“The Five-Year Engagement”

Susan Granger’s review of “The Five-Year Engagement” (Universal Pictures)

 

    Nicholas Stoller’s comedy revolves around what happens when a couple’s career choices challenge their romantic commitment.

    There’s no doubt that Tom Solomon (Jason Segel) and Violet Barnes (Emily Blunt) are in love. They’ve been inseparable since meeting at a New Year’s Eve costume party. When he proposes a year later, she accepts with alacrity. Problem is: setting a date for the wedding. He’s a successful sous chef at San Francisco’s upscale Clam Bar and she’s hoping to do graduate study at the University of California. Instead, she has to settle for a two-year post-doctoral research position at the University of Michigan, working with charismatic Professor Winton Childs (Rhys Ifans) as part of his psychology team (Mindy Kaling, Kevin Hart, Randall Park).  In a gesture of support for her career, Tom agrees to postpone their wedding and gamely accompany ambitious Violet to the Midwest, where he tries in vain to a chef job in Ann Arbor and ends up making sandwiches at Zingerman’s, a local deli landmark, working with the self-described ‘pickle nerd’(Brian Posehn). Consoled and counseled by Bill (Chris Parnell), a fellow, stay-at-home faculty spouse, Tom gradually turns into a grizzled mountain-man: hunting deer, keeping bees and brewing mead. Meanwhile – with their nuptials perpetually postponed – Tom’s culinary cohort Alex (Chris Pratt) marries Violet’s fertile sister Suzie (Alison Brie) and starts a family, in addition to becoming a successful restaurateur.

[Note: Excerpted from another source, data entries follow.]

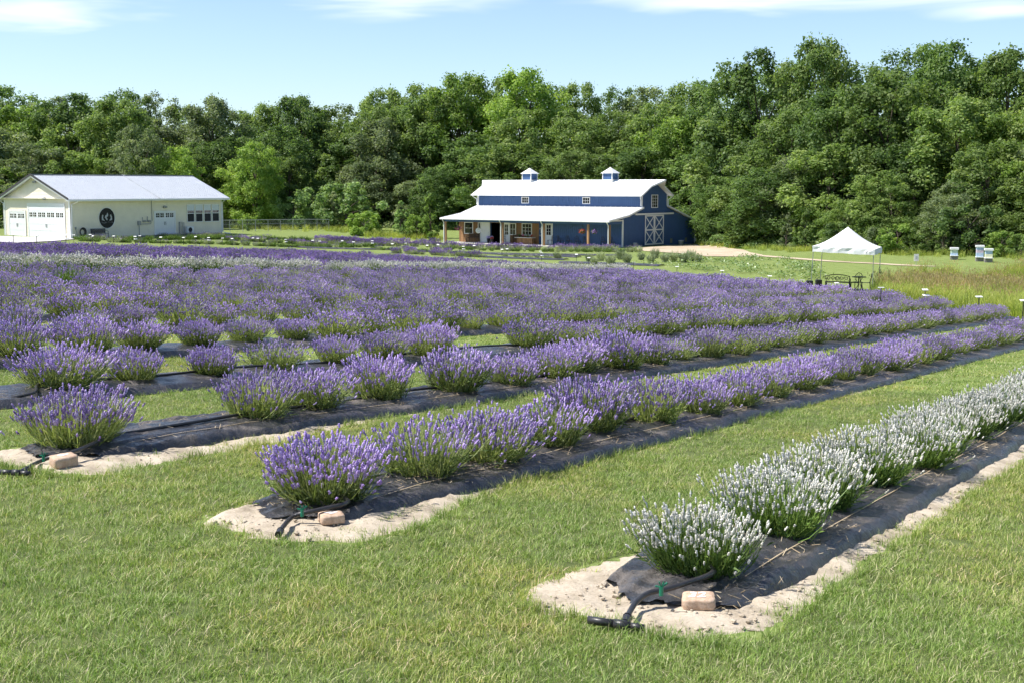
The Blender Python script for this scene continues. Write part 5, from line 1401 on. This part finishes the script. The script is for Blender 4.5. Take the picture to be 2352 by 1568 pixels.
for k in range(3): tree_kind('shrub%d' % k, 240 + k, 3.4, 2.9, .0, 34, 5200, .12, 'round', leafm=ALL + ('pale',))
for k in range(2): tree_kind('young%d' % k, 250 + k, 2.5, 4.6, .05, 34, 5200, .12, 'cone', leafm=ALL + ('pale',))
def tree(kind, lm, x, y, h, wf, name, label, cat, group, z=None):
    cr, tme, W, H = KINDS[kind]
    e = empty(name, (x, y, gz(x, y) if z is None else z), rng.uniform(0, 6.28)); s = h / H
    e.scale = (s * wf, s * wf, s)
    link('trunk', tme, None, e); co = link('crown', cr[lm], None, e)
    co.material_slots[0].link = 'OBJECT'; co.material_slots[0].material = M['leaf_' + lm]
    return tag(e, label, cat, group)
SKU = [-400, 0, 40, 100, 150, 200, 260, 330, 390, 430, 490, 540, 620, 700, 770, 830, 880, 1000, 1100, 1200, 1300, 1400, 1480, 1570, 1605, 1640, 1690, 1760, 1850, 1900, 1960, 2030, 2090, 2150, 2250, 2352, 2800]
SKV = [200, 190, 185, 208, 216, 205, 205, 186, 208, 238, 216, 238, 232, 210, 237, 216, 198, 186, 170, 166, 182, 190, 194, 188, 160, 128, 112, 128, 100, 92, 108, 92, 68, 108, 118, 132, 140]
def place_wood():
    names = ['front rank', 'second rank', 'third rank', 'back rank, against the sky,', 'low outermost rank']
    big = ['big0', 'big1', 'big2', 'big3', 'oval0', 'oval1']
    for rk, (dy, fr, step) in enumerate(((2.5, .48, .55), (9, .27, .58), (16, .10, .62), (24, 0.0, .55), (-1.2, .74, .75))):
        u = -330.0; c = 0
        while u < 2700:
            yy = edge_y(u) + dy + rng.normal(0, 1.6)
            sk = np.interp(u, SKU, SKV)
            x = (u - CX) / F_PX * yy; zg = gz(x, yy)
            base_v = YH - zg / yy * F_PX
            if rk == 4 and not (u > 1630): u += 40; continue
            f_ = np.clip(fr + rng.normal(0, .012 if rk == 3 else .10), 0, .84)
            if rk < 3 and 560 < u < 1000 and rk == 0: f_ += .10
            top_v = sk + (base_v - sk) * f_
            h = (YH - top_v) / F_PX * yy - zg
            if rk == 3: h *= .955 if u < 1600 else .89
            if 1600 <= u <= 1680 and rk == 0: h *= .8
            lm = rng.choice(['dark', 'mid', 'mid', 'grey', 'bright'], p=[.30, .30, .2, .14, .06] if u < 1620 else [.34, .28, .21, .12, .05])
            kd = big[rng.integers(0, 6)] if not (rk == 3 and rng.uniform() < .3) else 'loose%d' % rng.integers(0, 2)
            W = KINDS[kd][2] * h / KINDS[kd][3]
            wf = float(np.clip(rng.normal(1.05, .10), .85, 1.3) * np.clip(9.5 / max(W * 1.15, 4.5), .85, 1.35))
            vis = -140 < u < 2480
            c += 1 if vis else 0
            tree(kd, lm, x, yy, h, wf, 'woodland_tree', '%s leafy tree from the left in the %s of the woods' % (ordinal(max(c, 1)), names[rk]) if vis else 'leafy tree of the woods standing %s of the photo edge, rank %s, spot %s' % ('left' if u < 0 else 'right', ONES[rk + 1], ordinal(int(abs(u - 1100) / 12))), 'tree', 'trees of the woods behind the buildings')
            u += W * wf * step * F_PX / yy * rng.uniform(.8, 1.2)
place_wood()
SHR = [  # u, v of the foot, pixel height, kind, leaf, label
    (595, 505, 180, 'oval0', 'bright', 'fresh green young tree standing right of the workshop behind the wire fence'),
    (330, 505, 150, 'oval1', 'bright', 'round bright green tree rising just above the workshop roof'),
    (415, 505, 165, 'big1', 'bright', 'yellow-green tree above the right half of the workshop roof'),
    (325, 480, 190, 'loose0', 'grey', 'feathery pale green tree behind the workshop roof'),
    (675, 525, 78, 'shrub0', 'pale', 'silvery pale shrub left behind the wire fence'), (735, 524, 92, 'shrub1', 'pale', 'silvery pale shrub behind the middle of the wire fence'),
    (795, 528, 105, 'shrub2', 'pale', 'tall silvery shrub at the right end of the wire fence'), (765, 527, 85, 'young0', 'grey', 'narrow grey-green shrub squeezed between the silvery shrubs'),
    (836, 541, 55, 'shrub0', 'bright', 'low bright green bush in front of the silvery shrubs'), (921, 545, 82, 'young1', 'pale', 'pale leafy sapling left of the slender green one'),
    (990, 548, 100, 'young0', 'bright', 'slender bright green sapling just left of the barn porch'), (958, 545, 50, 'shrub1', 'bright', 'small bright bush between the two saplings'),
    (568, 531, 40, 'young1', 'bright', 'small clipped green bush growing through the wire fence'),
    (1625, 560, 40, 'shrub2', 'mid', 'small shrub at the woods edge just right of the barn'), (1650, 566, 28, 'shrub0', 'pale', 'low pale weed clump right of the barn corner'),
    (1690, 560, 62, 'shrub1', 'dark', 'dark shrub at the end of the gravel drive'), (1745, 568, 52, 'shrub0', 'mid', 'shrub under the trees beyond the gravel drive'),
    (1805, 572, 75, 'young1', 'grey', 'upright grey-green shrub left of the white tent'), (1850, 574, 90, 'young0', 'mid', 'tall leaning shrub just behind the tent left side'),
    (1925, 575, 60, 'shrub2', 'dark', 'dark shrub right behind the tent peak'), (2060, 582, 66, 'shrub1', 'bright', 'bright spreading shrub right of the tent roof'),
    (2015, 578, 55, 'shrub0', 'grey', 'grey-green shrub half hidden by the tent roof'), (2115, 584, 60, 'shrub2', 'mid', 'spreading shrub behind the white notice sign'),
    (2165, 585, 80, 'young1', 'mid', 'tall shrub left behind the low beehive'), (2225, 586, 112, 'shrub1', 'dark', 'large dark shrub rising behind the beehives'),
    (2300, 590, 60, 'shrub0', 'bright', 'bright shrub just right of the beehives'), (2345, 592, 52, 'shrub2', 'mid', 'weedy shrub at the photo right edge')]
for (u, v, hp_, kd, lm, lab) in SHR:
    p = at(u, v); yy = float(p[1])
    if kd[:3] in ('ova', 'big', 'loo'): yy = edge_y(u) - 5.5; p = np.array([(u - CX) / F_PX * yy, yy, 0]); zg = gz(p[0], yy); h = (YH - (v - hp_)) / F_PX * yy - zg
    else: h = hp_ / F_PX * yy
    tree(kd, lm, float(p[0]), yy, h, 1.15 if kd.startswith('shrub') else .95, 'shrub' if kd[:3] in ('shr', 'you') else 'young_tree', lab, 'shrub' if kd[:3] in ('shr', 'you') else 'tree', None)
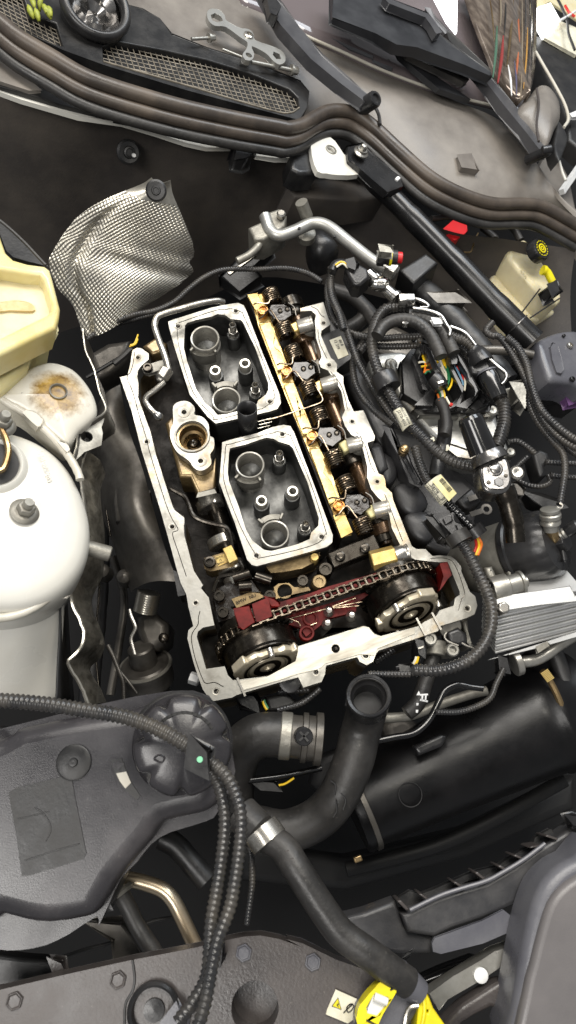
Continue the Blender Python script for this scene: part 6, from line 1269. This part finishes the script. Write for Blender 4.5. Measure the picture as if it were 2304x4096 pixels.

    Director Nicholas Stoller (“Forgetting Sarah Marshall,” “Get Him to the Greek”) co-wrote the contrived, longer-than-necessary script with Jason Segel under the aegis of prolific producer Judd Apatow.  Jason Segel and Emily Blunt are an affectionately amiable duo as scene-stealing Chris Pratt delivers comic relief.

    Problem is: since Tom and Violet are living together, their lives are already intertwined on all practical and emotional levels. So the wedding ceremony is the only missing link – which is not really enough to justify the leisurely two-hour plus running time.

    On the Granger Movie Gauge of 1 to 10, “The Five-Year Engagement” is a poignant, savvy 7, delivering a relevant, contemporary commentary about socio-economic conflict.